Although UYA might look the same in screenshots compared to the first two games, the art direction is substantially worse. Writing this review without the game in front of me, I can barely remember a single planet past the first, its jungle theme memorable only because of its cringey indiginous “savage” monkey people. I can remember planets from both the previous games, like the resort town, the raining city, the solar punk metropolises - UYA had at least three desert planets that all bled together into red mud. Even the mini planetoids I loved so much in Going Commando here have all the appeal of a 1980’s office poster that survived into 2020, faded in the sun and given its visual interest by a coffee stain.

Second quick aside to complain about the hideous menus. They are butterscotch yellow and orange with white text. Someone deserved to be fired. Also gone is the excellent health HUD I praised about Going Commando, instead replaced with a hard-to-discern health bar hiding behind some loud numbers.. Numbers are not easier to read than graphs! What is happening!
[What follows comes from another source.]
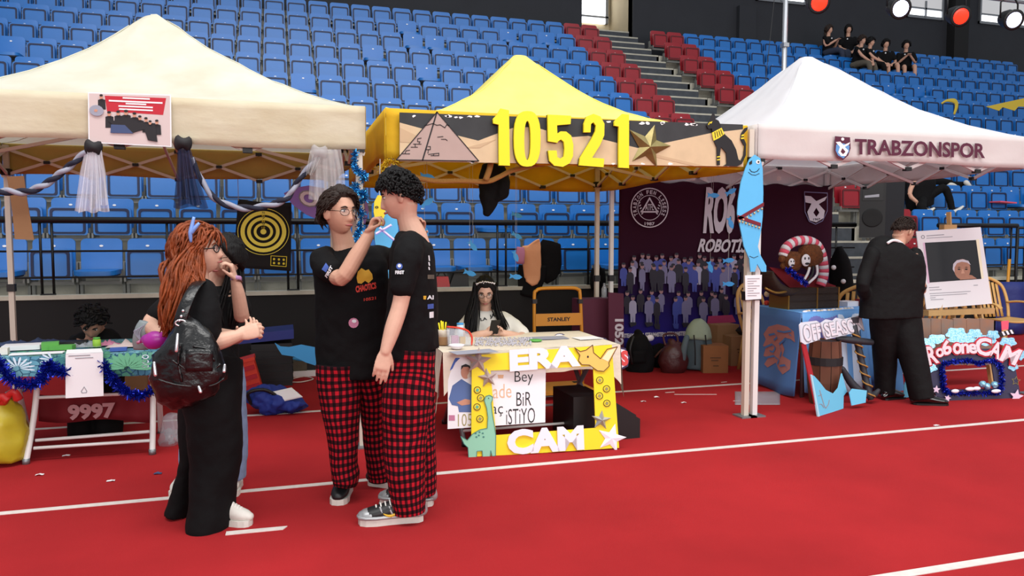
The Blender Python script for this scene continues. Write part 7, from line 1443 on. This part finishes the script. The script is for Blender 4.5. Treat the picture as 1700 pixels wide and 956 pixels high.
# treasure chest
CY_ = 6.05; A, B_ = P(1308, 513, CY_), P(1392, 513, CY_); A.z = B_.z = RZ+.01; hz = P(1350, 478, CY_).z-RZ; t = thing('treasure_chest', 'dark wooden treasure chest with open lid and red lining on the right table', 'chest', (A+B_)/2)
w_ = B_.x-A.x; G().box((A.x, CY_, RZ+.008), (B_.x, CY_+.28, RZ+hz)).obj('chest_body', 'chest_wood', t)
for x in (A.x-.004, A.x+w_*.55, B_.x-.012): G().box((x, CY_-.008, RZ+.008), (x+.014, CY_+.286, RZ+hz+.004)).obj('brass_strap', 'brass', t)
for k in range(3): G().box((A.x+.015, CY_-.005, RZ+.02+k*hz/3.1), (B_.x-.01, CY_+.001, RZ+.005+(k+1)*hz/3.15)).obj('plank', 'chest_wood', t)
lid = PL((0, CY_+.14, 0)); cut('lining', 'velvet', lid, [(1274, 443), (1300, 447), (1340, 458), (1384, 474), (1384, 479), (1310, 479), (1296, 466)], .03, 0, parent=t)
g = G(); g.tube([P(1268, 450, CY_+.1), P(1272, 462, CY_+.1), P(1283, 476, CY_+.1), P(1300, 484, CY_+.1), P(1310, 480, CY_+.1)], [(.15, .02), (.15, .05), (.15, .06), (.15, .05), (.15, .02)], side=V(0, 1, 0), seg=12, sub=4); g.obj('lid', 'chest_wood', t, True); G().tube([P(1270, 478, CY_-.04), P(1288, 486, CY_-.05), P(1305, 484, CY_-.04)], .012, seg=6, sub=3).obj('brass_rim', 'brass', t, True)
# plush animals with a striped arch
mat('fur_brown', (122, 70, 32), .95, var=.5, vs=40, bump=.8, bs=60); mat('stripe_pink', (222, 84, 108), .7); mat('plush_white', (226, 226, 230), .85)
t = thing('plush_display', 'two brown plush heads with white faces under a pink and white striped arch', 'plush', P(1335, 478, CY_+.05)); Yp = CY_+.02
def fur(px, py, r, sx=1.0): g = G(); c = P(px, py, Yp); g.ball(c, (r*sx, r*.8, r), 20, 14, lambda q, p: q*(1+.14*noise.noise(p*7)+.06*noise.noise(p*18))); return c, g.obj('plush_head', 'fur_brown', t, True)
for px, py, r, mx, my, rr in ((1316, 434, .095, 1314, 436, .035), (1344, 426, .12, 1338, 432, .05)):
    c, o = fur(px, py, r, 1.1)
    fc = P(mx, my, Yp-r*.75); G().ball(fc, (rr, .015, rr*1.15), 14, 10).obj('white_face', 'plush_white', o, True)
    for s_ in (-1, 1): G().ball(fc+V(s_*rr*.4, -.012, rr*.35), (rr*.16, .008, rr*.26), 8, 6).obj('eye', 'ink', o, True)
    G().ball(fc+V(rr*.15, -.012, -rr*.62), (rr*.55, .010, rr*.22), 10, 6).obj('mouth', 'ink', o, True)
for px, py, r in ((1298, 430, .035), (1300, 441, .03), (1355, 412, .04)): fur(px, py, r)
ap = [P(x, y, Yp+.02) for x, y in ((1300, 425), (1306, 410), (1320, 401), (1338, 399), (1354, 405), (1363, 420), (1367, 440), (1367, 458), (1362, 474))]; ap = [Vector(p) for p in crom([list(p) for p in ap], 6)]
for i in range(0, len(ap)-1, 2): G().tube(ap[i:i+3], .045, seg=10).obj('arch_segment', 'stripe_pink' if (i//2) % 2 else 'plush_white', t, True)
for k in range(3): G().tube([P(1356-6*k, 440+2*k, Yp-.1), P(1356-8*k, 456, Yp-.11), P(1342-6*k, 470+k, Yp-.1)], .012, seg=8, sub=4).obj('stripe', 'plush_white' if k != 1 else 'ink', t, True)
tinsel('tinsel_scarf', 'dark blue tinsel scarf lying below the plush heads', [P(x, y, Yp-.16) for x, y in ((1308, 447), (1318, 455), (1328, 463), (1338, 471))], 'tinsel_navy', .04, 500, 21)
rnd = random.Random(8)
mat('shell', (226, 206, 184), .4)
for i in range(16): p = FL+(FR-FL)*(.03+.034*i)+V(.03, .05, .012)+V(0, rnd.uniform(-.02, .03), 0); tag(G().ball(p, (.014+.012*rnd.random(), .012+.008*rnd.random(), .012), 8, 6).obj('sea_shell', 'shell' if i % 3 else 'foam_white', None, True), 'one of the sea shells along the front edge of the right table', 'shell', 'sea shells on the right table')
slab('paper_stack', 'white booklet beside the chest on the right table', 'booklet', 1406, 508, .18, .14, .05, 'paper', .25, RZ); slab('red_box', 'small dark red box right of the white booklet', 'box', 1432, 508, .1, .1, .07, 'velvet', .2, RZ)
t = thing('figurine', 'small red and black figurine at the left end of the right table', 'figurine', P(1273, 508, z=RZ)); c = P(1273, 508, z=RZ); G().ball(c+V(0, 0, .03), .028, 10, 8).obj('base', 'orange_red', t, True); G().tube([c+V(.02, 0, .03), c+V(.05, 0, .08), c+V(.1, 0, .12)], .012, seg=6, sub=3).obj('arm', 'plastic_black', t, True); G().tube([c+V(.08, 0, .02), c+V(.05, 0, .08), c+V(.0, 0, .14)], .010, seg=6, sub=3).obj('arm', 'plastic_black', t, True); G().ball(c+V(.0, 0, .12), .03, 8, 6).obj('head', 'ptero_pale', t, True)
# framed prop with waves, barrel and anchor
nh = V(.397, -.918, 0); pl = PL(P(1358, 690, z=0), nh*math.cos(.14)+V(0, 0, math.sin(.14))); t = thing('wave_frame_prop', 'cardboard photo frame with white letters, red side and blue waves before the right table', 'frame', P(1372, 690, z=0))
mat('wave', (110, 196, 232), .7); mat('wave_edge', (176, 222, 240), .7); mat('frame_red', (170, 30, 42), .7); mat('cloud', (222, 226, 238), .7)
cut('red_side', 'frame_red', pl, cm([(360, 330), (384, 328), (430, 520), (470, 762), (455, 766)]), .01, 0, parent=t); wv = cut('wave', 'wave', pl, cm([(412, 515), (430, 520), (462, 555), (500, 604), (548, 628), (578, 592), (598, 505), (628, 615), (608, 640), (606, 716), (455, 766)]), .01, .004, parent=t)
cut('wave_rim', 'wave_edge', pl, cm([(408, 512), (416, 514), (462, 764), (452, 768)]), .012, .006, parent=t)
for pth in ([(462, 605), (490, 700), (500, 715)], [(455, 640), (475, 632)], [(488, 712), (475, 690), (462, 690)], [(500, 714), (515, 690), (520, 665)]):
    q = cm(pth)
    for (x0, y0), (x1, y1) in zip(q, q[1:]):
        L = math.hypot(x1-x0, y1-y0) or 1; nx, ny = -(y1-y0)/L*.6, (x1-x0)/L*.6; cut('drawn_anchor', 'ink_grey', pl, [(x0+nx, y0+ny), (x1+nx, y1+ny), (x1-nx, y1-ny), (x0-nx, y0-ny)], .001, .015, parent=wv)
cut('cloud_board', 'cloud', pl, cm([(340, 215), (352, 200), (440, 190), (458, 200), (465, 290), (455, 305), (372, 333), (350, 318)]), .01, .01, parent=t); cut('cloud_board', 'cloud', pl, cm([(466, 205), (500, 182), (540, 190), (560, 172), (600, 182), (700, 158), (715, 170), (712, 240), (660, 265), (500, 302), (486, 280)]), .01, .01, parent=t)
text('OFF', pl, cm([(352, 222)])[0], cm([(455, 205)])[0], cm([(368, 318)])[0], 'ink_grey', t, 'letter_outline', .002, .021, .05); text('OFF', pl, cm([(353, 223)])[0], cm([(454, 206)])[0], cm([(369, 316)])[0], 'foam_white', t, 'lettering', .002, .024, .02); text('SEASON', pl, cm([(478, 208)])[0], cm([(706, 172)])[0], cm([(498, 288)])[0], 'ink_grey', t, 'letter_outline', .002, .021, .05); text('SEASON', pl, cm([(479, 209)])[0], cm([(705, 173)])[0], cm([(499, 286)])[0], 'foam_white', t, 'lettering', .002, .024, .02)
mat('barrel_wood', (104, 60, 40), .7, var=.25, vs=10, stretch=(1, 1, .3)); c = P(1369, 664, z=0)+V(0, .05, 0); c.y = 5.52; c.x = P(1369, 610, 5.52).x; r0 = .145; hz = P(1369, 564, 5.52).z
t = thing('barrel_prop', 'brown faceted barrel with dark hoop behind the blue wave', 'barrel', c)
for k in range(10):
    a0, a1 = 2*math.pi*k/10, 2*math.pi*(k+1)/10; q = []
    for r, z in ((r0*.82, 0), (r0*.98, hz*.35), (r0*1.0, hz*.6), (r0*.88, hz)): q.append((r, z))
    g = G(); vs = [c+V(r*math.cos(a), r*math.sin(a), z) for r, z in q for a in (a0+.02, a1-.02)]; g.add(vs, [(2*i, 2*i+1, 2*i+3, 2*i+2) for i in range(3)]); g.obj('stave', 'barrel_wood', t)
G().lathe(c, [(r0*.80, 0), (r0*.95, hz*.35), (r0*.97, hz*.6), (r0*.85, hz*.98)], seg=10).obj('core', 'chest_wood', t); G().lathe(c, [(r0*1.02, hz*.62), (r0*1.03, hz*.74)], seg=20).obj('hoop', 'ink', t)
mat('anchor_dark', (46, 46, 54), .6, var=.2, vs=9, bump=.2, bs=20); YA = 5.42; t = thing('anchor_prop', 'dark anchor prop wound with rope leaning beside the barrel', 'anchor', P(1447, 668, z=0))
G().tube([P(1417, 540, YA+.08), P(1426, 580, YA+.05), P(1436, 625, YA), P(1446, 664, YA-.06)], [.03, .028, .028, .024], seg=10, sub=3).obj('shank', 'anchor_dark', t, True); G().tube([P(1392, 562, YA+.06), P(1418, 565, YA+.04), P(1446, 568, YA+.04)], [.025, .032, .028], seg=10, sub=3, rnd=True).obj('stock', 'anchor_dark', t, True)
G().tube([P(1399, 612, YA), P(1412, 634, YA), P(1428, 650, YA-.02), P(1448, 656, YA-.03), P(1458, 648, YA-.03)], [.022, .034, .038, .032, .018], seg=10, sub=3, rnd=True).obj('arms', 'anchor_dark', t, True); G().box(P(1417, 536, YA+.08)-V(.04, .02, .0), P(1417, 536, YA+.08)+V(.04, .02, .05)).obj('ring', 'anchor_dark', t)
rp = []
for i in range(60): f = i/59; a = P(1417+29*f, 545+115*f, YA+.08-.13*f); rp.append(a+V(math.cos(i*.75), math.sin(i*.75), 0)*.036)
G().tube(rp, .007, seg=6).obj('rope', 'rope', t, True)
for lb, q, Y in (('small blue wave cutout at the foot of the anchor', [(1409, 652), (1414, 645), (1438, 648), (1436, 668), (1413, 673)], 5.25), ('small blue wave cutout beside the suit trousers', [(1500, 640), (1505, 625), (1514, 628), (1517, 658), (1500, 660)], 5.45), ('tall blue paper point between the suit trouser legs', [(1486, 548), (1492, 560), (1500, 648), (1478, 650), (1480, 600)], 5.62)): tag(cut('wave_cutout', 'wave' if 'small' in lb else 'cloth_sky', PL((0, Y, 0), (0, -1, .1)), q, .008), lb, 'cutout', 'blue wave cutouts')
pf = P(1262, 662, z=0); tag(G().grid(lambda u, v: P(1220+75*u, 650+22*v, z=.004+.02*abs(noise.noise(V(u*4, v*4, 2)))*math.sin(math.pi*u)*math.sin(math.pi*v)), 14, 8, .002, (0, 0, 1)).obj('plastic_film', 'clear', None, True), 'crumpled clear plastic film on the carpet by the tent pole', 'film')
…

In my rating system, 2 stars is an average, C rank game, and Ratchet and Clank: Up Your Arsenal is clearly a 1 star, D rank game. Enemies regularly clipped through level geometry, as did the camera, and occasionally Ratchet. The game is playable and beatable, but feels like the tools for winning are accidental instead of designed. I was so disappointed since I loved Going Commando so much, and was hopeful the series would keep building on strength to strength. Now I’m filled with trepidation for how the series will progress, since my experiences are now split 50/50 between having a pleasant or an aggravating time.

Reviewed on Jun 13, 2022


1 Comment


1 year ago

I had the same experience going back and replaying these. The first was still my favorite, the second surprised me again, as i keep forgetting how good it is. And this one surprised me in the opposite way. Great review, covers all the major issues.